Malthusian regime: The Dynamical System 6

Over time, the slow growth in population that takes place in the Malthusian regime will raise the rate of technological progress and shift the p(et+i) locus in Figure 4a upward so that it has the configuration shown in Panel B. At this point, the dynamical system of education and technology will be characterized by multiple, history-dependent steady states. One of these steady states will be Malthusian, characterized by constant resources per capita, slow technological progress, and no education

The other will be characterized by a high level of education, rapid technological progress, growing income per capita, and moderate population growth. For the story that we want to tell in this paper, however, the existence of multiple steady states turns out not to be relevant. Since the economy starts out in the Malthusian steady state, it will remain there. If we were to allow for stochastic shocks to education or technological progress, it would be possible for an economy in the Malthusian steady state of panel В to jump to the Modern Growth steady state, but we do not pursue this possibility.

Panel С of figure 4 shows that the increasing size of the population continues to raise the rate of technological progress, reflected in a further upward shift of the g(et) function. At a certain level of population, the steady state vanishes, and the economy transitions out of the Malthusian regime. Increases in the rate of technological progress and the level of education feed back on other until the economy converges to the single, stable steady state shown in the figure.

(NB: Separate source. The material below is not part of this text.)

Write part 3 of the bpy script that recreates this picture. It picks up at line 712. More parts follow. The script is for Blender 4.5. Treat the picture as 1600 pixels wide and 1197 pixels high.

While the evolution of education and technological progress traced in panel С of Figure 4 are monotonic once the Malthusian steady state has been left behind, the evolution of population growth and the standard of living, which can be seen in Panel С of figure 5, are more complicated. The reason for this complication is that technological progress has two effects on the evolution of population, as shown in proposition one. First, by inducing parents to give their children more education, technological progress will ceteris paribus lower the rate of population growth. But, second, by raising potential income, technological progress will increase the fraction of their time that parents can afford to devote to raising children. Initially, while the economy is in the Malthusian region of Figure 5, the effect of technology on the parent’s budget constraint will dominate, and so the growth rate of the population will increase. This is the Post-Malthusian regime.

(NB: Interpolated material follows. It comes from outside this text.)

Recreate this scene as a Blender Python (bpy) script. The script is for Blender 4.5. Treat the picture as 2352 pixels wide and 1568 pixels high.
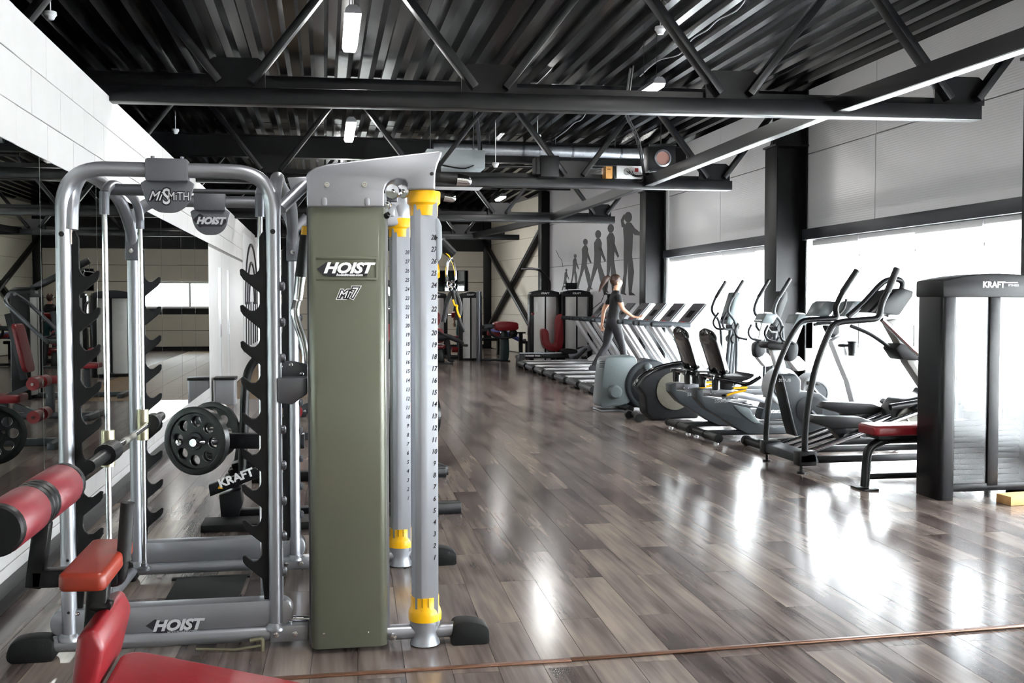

The positive income effect of technological progress on fertility only functions in the Malthusian region of Figure 5, however. As the figure shows the economy eventually crosses the Malthusian frontier. Once this has happened, further improvements in technology no longer have the effect of changing the amount of time devoted to child-rearing, while faster technological change will continue to raise the quantity of education that parents give each child. Thus once the economy has crossed the Malthusian frontier, population growth will fall as education and technological progress rise.

In the modern growth regime, resources per capita will rise, as technological progress outstrips population growth. Figure 4C shows that the levels of education and technological progress will be constant in the steady state, provided that population size is constant (i.e., population growth is zero). This implies that the growth rate of resources per capita, and thus the growth rate of output per capita, will also be constant.